◆ **What the exercise asks**
Begin at the first line below and copy each line exactly, ending with the line where "FY = math.cos(math.radians(FWD)), math.sin(math.radians(FWD))" appears.
— begin Provided material —
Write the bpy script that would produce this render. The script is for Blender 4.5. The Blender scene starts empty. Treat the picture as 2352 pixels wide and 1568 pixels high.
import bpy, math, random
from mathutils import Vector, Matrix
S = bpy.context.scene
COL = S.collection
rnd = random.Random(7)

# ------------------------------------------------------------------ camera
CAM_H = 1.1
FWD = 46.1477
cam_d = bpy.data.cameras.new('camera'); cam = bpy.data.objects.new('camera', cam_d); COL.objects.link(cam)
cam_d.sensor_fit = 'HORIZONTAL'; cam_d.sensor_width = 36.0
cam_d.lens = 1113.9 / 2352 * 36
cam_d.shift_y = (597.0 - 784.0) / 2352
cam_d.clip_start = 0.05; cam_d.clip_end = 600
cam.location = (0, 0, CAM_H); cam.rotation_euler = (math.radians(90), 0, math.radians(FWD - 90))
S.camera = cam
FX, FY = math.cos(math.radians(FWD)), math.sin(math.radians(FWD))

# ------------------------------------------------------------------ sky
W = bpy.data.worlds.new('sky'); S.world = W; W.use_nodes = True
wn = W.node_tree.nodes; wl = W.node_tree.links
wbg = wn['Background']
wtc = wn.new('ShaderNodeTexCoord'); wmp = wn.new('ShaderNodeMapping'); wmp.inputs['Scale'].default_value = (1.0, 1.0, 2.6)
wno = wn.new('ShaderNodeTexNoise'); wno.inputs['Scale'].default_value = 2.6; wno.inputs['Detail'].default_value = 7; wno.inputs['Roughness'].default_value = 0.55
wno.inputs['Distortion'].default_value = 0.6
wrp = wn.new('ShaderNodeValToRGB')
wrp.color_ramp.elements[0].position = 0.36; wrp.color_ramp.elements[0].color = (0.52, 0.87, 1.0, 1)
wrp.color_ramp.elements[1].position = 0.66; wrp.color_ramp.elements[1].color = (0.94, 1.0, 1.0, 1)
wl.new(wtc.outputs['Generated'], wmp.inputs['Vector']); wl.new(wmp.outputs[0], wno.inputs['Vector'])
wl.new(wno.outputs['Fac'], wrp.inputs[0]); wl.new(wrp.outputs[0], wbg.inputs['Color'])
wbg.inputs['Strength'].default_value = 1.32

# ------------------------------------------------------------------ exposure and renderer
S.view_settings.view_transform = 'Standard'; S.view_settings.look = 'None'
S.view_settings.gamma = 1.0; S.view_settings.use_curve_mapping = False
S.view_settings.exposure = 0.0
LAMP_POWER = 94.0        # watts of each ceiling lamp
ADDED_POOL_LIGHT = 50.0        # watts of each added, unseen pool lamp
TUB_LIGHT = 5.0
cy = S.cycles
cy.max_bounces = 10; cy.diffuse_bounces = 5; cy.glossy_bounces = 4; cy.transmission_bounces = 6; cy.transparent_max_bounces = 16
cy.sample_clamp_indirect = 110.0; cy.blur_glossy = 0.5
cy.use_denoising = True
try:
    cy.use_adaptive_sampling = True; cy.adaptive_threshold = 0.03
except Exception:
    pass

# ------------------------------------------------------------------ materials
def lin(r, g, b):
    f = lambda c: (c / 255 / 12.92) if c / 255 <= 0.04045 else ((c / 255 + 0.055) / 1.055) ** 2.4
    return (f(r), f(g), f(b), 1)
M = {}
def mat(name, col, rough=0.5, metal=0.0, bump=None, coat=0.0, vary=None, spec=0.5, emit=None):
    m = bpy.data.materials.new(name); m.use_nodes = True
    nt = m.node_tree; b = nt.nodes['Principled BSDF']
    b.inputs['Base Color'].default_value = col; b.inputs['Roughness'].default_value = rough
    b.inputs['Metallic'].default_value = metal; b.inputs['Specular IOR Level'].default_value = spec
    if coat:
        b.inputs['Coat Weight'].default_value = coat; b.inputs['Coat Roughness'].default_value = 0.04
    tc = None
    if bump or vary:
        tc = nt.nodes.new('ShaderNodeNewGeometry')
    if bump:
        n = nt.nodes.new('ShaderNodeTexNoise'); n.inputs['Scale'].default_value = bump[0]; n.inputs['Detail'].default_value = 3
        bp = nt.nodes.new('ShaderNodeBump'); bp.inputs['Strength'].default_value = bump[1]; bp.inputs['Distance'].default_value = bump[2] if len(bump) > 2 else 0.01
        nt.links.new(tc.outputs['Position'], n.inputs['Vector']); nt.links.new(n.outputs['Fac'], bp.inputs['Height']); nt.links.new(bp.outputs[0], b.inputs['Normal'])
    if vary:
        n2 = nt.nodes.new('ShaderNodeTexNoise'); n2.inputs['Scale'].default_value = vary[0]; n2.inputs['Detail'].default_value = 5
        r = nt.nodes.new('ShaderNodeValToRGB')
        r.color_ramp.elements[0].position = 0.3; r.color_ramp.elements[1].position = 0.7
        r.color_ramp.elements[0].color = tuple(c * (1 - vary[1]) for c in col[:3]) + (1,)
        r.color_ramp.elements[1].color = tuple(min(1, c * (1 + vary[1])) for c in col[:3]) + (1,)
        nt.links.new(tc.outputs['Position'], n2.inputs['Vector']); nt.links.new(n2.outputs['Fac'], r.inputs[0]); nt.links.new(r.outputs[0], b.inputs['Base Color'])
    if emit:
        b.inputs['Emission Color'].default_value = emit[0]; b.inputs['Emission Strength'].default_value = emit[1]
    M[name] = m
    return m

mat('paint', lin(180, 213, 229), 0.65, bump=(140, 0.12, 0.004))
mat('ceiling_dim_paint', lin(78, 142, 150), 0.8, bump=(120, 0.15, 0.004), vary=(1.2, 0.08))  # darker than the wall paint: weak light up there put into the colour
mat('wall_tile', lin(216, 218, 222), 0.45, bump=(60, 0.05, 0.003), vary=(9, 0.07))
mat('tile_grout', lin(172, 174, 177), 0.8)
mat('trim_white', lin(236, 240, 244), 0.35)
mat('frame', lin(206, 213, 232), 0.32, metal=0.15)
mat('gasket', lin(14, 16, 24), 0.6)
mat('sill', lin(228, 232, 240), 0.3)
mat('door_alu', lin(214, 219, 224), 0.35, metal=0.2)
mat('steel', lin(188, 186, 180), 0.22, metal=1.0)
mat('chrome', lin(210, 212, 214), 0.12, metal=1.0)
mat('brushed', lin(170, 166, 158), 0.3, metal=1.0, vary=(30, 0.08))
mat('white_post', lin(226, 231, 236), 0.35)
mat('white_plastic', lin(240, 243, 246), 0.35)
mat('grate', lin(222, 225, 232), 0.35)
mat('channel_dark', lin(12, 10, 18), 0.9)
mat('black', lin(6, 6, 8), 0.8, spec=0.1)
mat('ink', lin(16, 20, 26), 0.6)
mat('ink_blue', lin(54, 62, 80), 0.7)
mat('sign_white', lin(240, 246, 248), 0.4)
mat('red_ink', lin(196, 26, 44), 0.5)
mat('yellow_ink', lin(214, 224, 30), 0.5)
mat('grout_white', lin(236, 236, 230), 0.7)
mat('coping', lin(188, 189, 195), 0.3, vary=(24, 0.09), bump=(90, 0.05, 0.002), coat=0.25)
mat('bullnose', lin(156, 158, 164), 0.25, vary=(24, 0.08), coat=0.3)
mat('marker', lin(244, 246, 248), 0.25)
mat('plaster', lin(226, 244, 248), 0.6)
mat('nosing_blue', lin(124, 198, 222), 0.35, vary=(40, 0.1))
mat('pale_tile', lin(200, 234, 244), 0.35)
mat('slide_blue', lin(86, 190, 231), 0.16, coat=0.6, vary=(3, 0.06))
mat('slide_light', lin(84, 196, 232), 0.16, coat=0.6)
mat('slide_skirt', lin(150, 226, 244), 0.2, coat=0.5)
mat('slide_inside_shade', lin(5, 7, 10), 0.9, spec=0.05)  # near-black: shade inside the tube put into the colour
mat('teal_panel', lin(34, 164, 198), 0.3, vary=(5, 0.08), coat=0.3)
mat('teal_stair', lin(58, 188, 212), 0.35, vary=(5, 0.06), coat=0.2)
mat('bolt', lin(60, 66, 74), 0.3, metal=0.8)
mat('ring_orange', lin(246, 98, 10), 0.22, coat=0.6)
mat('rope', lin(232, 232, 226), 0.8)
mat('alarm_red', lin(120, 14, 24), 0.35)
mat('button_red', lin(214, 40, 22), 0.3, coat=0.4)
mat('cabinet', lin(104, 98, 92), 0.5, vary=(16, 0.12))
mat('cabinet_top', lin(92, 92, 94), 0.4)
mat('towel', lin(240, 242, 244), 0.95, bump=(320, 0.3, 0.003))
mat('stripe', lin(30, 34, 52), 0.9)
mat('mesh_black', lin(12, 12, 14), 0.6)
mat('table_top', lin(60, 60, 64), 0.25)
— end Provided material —
◆ **Solution for this exercise**
Write the bpy script that would produce this render. The script is for Blender 4.5. The Blender scene starts empty. Treat the picture as 2352 pixels wide and 1568 pixels high.
import bpy, math, random
from mathutils import Vector, Matrix
S = bpy.context.scene
COL = S.collection
rnd = random.Random(7)

# ------------------------------------------------------------------ camera
CAM_H = 1.1
FWD = 46.1477
cam_d = bpy.data.cameras.new('camera'); cam = bpy.data.objects.new('camera', cam_d); COL.objects.link(cam)
cam_d.sensor_fit = 'HORIZONTAL'; cam_d.sensor_width = 36.0
cam_d.lens = 1113.9 / 2352 * 36
cam_d.shift_y = (597.0 - 784.0) / 2352
cam_d.clip_start = 0.05; cam_d.clip_end = 600
cam.location = (0, 0, CAM_H); cam.rotation_euler = (math.radians(90), 0, math.radians(FWD - 90))
S.camera = cam
FX, FY = math.cos(math.radians(FWD)), math.sin(math.radians(FWD))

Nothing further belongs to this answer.